## begin Recorded information
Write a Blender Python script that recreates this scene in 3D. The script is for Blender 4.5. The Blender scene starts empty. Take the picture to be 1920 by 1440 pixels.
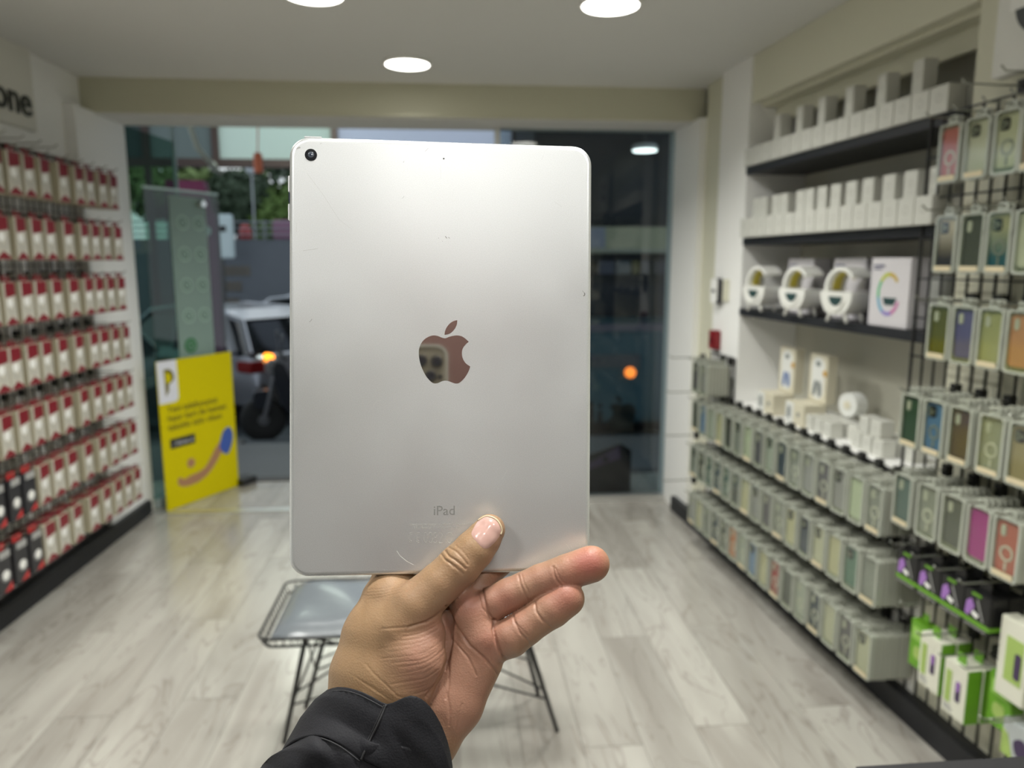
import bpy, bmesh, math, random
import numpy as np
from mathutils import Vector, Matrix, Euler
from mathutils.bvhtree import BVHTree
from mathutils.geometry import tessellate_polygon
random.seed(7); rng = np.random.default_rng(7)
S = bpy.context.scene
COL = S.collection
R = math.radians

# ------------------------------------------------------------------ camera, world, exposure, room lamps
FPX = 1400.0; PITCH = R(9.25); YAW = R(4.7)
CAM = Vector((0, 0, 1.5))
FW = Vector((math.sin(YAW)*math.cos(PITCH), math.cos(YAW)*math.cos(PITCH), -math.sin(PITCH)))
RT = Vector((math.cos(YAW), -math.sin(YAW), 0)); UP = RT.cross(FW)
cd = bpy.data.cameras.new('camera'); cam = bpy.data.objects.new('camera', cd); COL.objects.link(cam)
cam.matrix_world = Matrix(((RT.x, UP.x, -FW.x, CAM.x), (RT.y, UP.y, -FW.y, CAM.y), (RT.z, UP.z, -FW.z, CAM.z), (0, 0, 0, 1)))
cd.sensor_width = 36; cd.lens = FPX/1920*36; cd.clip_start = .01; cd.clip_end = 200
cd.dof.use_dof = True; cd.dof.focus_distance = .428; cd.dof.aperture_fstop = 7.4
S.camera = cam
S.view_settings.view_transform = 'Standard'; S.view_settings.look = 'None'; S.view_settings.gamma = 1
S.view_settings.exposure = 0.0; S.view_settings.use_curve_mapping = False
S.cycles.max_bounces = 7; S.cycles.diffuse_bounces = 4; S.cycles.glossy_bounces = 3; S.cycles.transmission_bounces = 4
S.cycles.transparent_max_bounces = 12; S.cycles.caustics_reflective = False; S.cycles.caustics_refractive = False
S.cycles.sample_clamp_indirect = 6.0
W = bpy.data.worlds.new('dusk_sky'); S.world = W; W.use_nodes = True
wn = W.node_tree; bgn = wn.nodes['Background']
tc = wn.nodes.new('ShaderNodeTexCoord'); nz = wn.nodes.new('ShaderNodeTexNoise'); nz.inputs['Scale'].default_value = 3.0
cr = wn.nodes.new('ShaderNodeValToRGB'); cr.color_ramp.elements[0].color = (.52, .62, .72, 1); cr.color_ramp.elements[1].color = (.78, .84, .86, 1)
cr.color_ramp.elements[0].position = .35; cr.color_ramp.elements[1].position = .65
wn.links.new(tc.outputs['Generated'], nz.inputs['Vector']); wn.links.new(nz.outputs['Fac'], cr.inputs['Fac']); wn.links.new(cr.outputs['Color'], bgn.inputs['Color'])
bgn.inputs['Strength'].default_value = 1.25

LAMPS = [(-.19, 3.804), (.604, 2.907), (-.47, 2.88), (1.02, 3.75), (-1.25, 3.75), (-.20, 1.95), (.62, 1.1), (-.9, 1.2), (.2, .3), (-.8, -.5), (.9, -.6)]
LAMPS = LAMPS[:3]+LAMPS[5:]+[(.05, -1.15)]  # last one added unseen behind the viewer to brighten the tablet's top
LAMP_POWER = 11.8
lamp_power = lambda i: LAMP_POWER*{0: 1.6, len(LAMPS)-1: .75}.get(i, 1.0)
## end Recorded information
#### [Problem to solve]
Keep the pictures out of the copy and return the rest of the data above exactly.

#### [Solution to the exercise]
Write a Blender Python script that recreates this scene in 3D. The script is for Blender 4.5. The Blender scene starts empty. Take the picture to be 1920 by 1440 pixels.
import bpy, bmesh, math, random
import numpy as np
from mathutils import Vector, Matrix, Euler
from mathutils.bvhtree import BVHTree
from mathutils.geometry import tessellate_polygon
random.seed(7); rng = np.random.default_rng(7)
S = bpy.context.scene
COL = S.collection
R = math.radians

# ------------------------------------------------------------------ camera, world, exposure, room lamps
FPX = 1400.0; PITCH = R(9.25); YAW = R(4.7)
CAM = Vector((0, 0, 1.5))
FW = Vector((math.sin(YAW)*math.cos(PITCH), math.cos(YAW)*math.cos(PITCH), -math.sin(PITCH)))
RT = Vector((math.cos(YAW), -math.sin(YAW), 0)); UP = RT.cross(FW)
cd = bpy.data.cameras.new('camera'); cam = bpy.data.objects.new('camera', cd); COL.objects.link(cam)
cam.matrix_world = Matrix(((RT.x, UP.x, -FW.x, CAM.x), (RT.y, UP.y, -FW.y, CAM.y), (RT.z, UP.z, -FW.z, CAM.z), (0, 0, 0, 1)))
cd.sensor_width = 36; cd.lens = FPX/1920*36; cd.clip_start = .01; cd.clip_end = 200
cd.dof.use_dof = True; cd.dof.focus_distance = .428; cd.dof.aperture_fstop = 7.4
S.camera = cam
S.view_settings.view_transform = 'Standard'; S.view_settings.look = 'None'; S.view_settings.gamma = 1
S.view_settings.exposure = 0.0; S.view_settings.use_curve_mapping = False
S.cycles.max_bounces = 7; S.cycles.diffuse_bounces = 4; S.cycles.glossy_bounces = 3; S.cycles.transmission_bounces = 4
S.cycles.transparent_max_bounces = 12; S.cycles.caustics_reflective = False; S.cycles.caustics_refractive = False
S.cycles.sample_clamp_indirect = 6.0
W = bpy.data.worlds.new('dusk_sky'); S.world = W; W.use_nodes = True
wn = W.node_tree; bgn = wn.nodes['Background']
tc = wn.nodes.new('ShaderNodeTexCoord'); nz = wn.nodes.new('ShaderNodeTexNoise'); nz.inputs['Scale'].default_value = 3.0
cr = wn.nodes.new('ShaderNodeValToRGB'); cr.color_ramp.elements[0].color = (.52, .62, .72, 1); cr.color_ramp.elements[1].color = (.78, .84, .86, 1)
cr.color_ramp.elements[0].position = .35; cr.color_ramp.elements[1].position = .65
wn.links.new(tc.outputs['Generated'], nz.inputs['Vector']); wn.links.new(nz.outputs['Fac'], cr.inputs['Fac']); wn.links.new(cr.outputs['Color'], bgn.inputs['Color'])
bgn.inputs['Strength'].default_value = 1.25

LAMPS = [(-.19, 3.804), (.604, 2.907), (-.47, 2.88), (1.02, 3.75), (-1.25, 3.75), (-.20, 1.95), (.62, 1.1), (-.9, 1.2), (.2, .3), (-.8, -.5), (.9, -.6)]
LAMPS = LAMPS[:3]+LAMPS[5:]+[(.05, -1.15)]  # last one added unseen behind the viewer to brighten the tablet's top
LAMP_POWER = 11.8
lamp_power = lambda i: LAMP_POWER*{0: 1.6, len(LAMPS)-1: .75}.get(i, 1.0)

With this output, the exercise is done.